State officials, noting his refusal to seek treatment, denied his claim, saying that giving him disability payments would reward him for the "reprehensible conduct" that caused his firing. But they lost on a technicality in 1998 when the state Supreme Court said they missed a deadline for making a decision on his claim.

Rizzo was asked to submit to an examination this year to demonstrate that he still has the disability. When he refused to cooperate, the state stopped his payments. ... Rizzo is now suing state officials for reinstatement of his disability payments, which ended April 1.

Neoconservatives who use this example in future Op-Eds, on C-Span-televised panels, or in books with titles like Why I Hate the Sixties are hereby requested to pay this column a modest finder's fee ($5 a pop will do nicely). Some might argue that the royalties should go to the Post's Davis, but Chatterbox asserts an ownership claim on the grounds that Davis failed to put the disability benefits claim in her lead.
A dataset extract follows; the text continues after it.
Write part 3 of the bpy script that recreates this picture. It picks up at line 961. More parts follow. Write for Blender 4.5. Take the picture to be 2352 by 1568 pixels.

If Davis insists, Chatterbox will agree to split the proceeds with her, since she did do the legwork. That should still leave plenty for both of us to retire on.

[Crow-eating clarification, 6/1/00: Apparently the Post has written about Rizzo's unique legal claim many times previously. Davis first reported it on the Post's Page 1 on Feb. 22, 1999--and she had the good sense then to put the disability nonsense in her lead. Neocons should therefore send all royalty payments directly to Davis. Chatterbox will have to retire on something else.]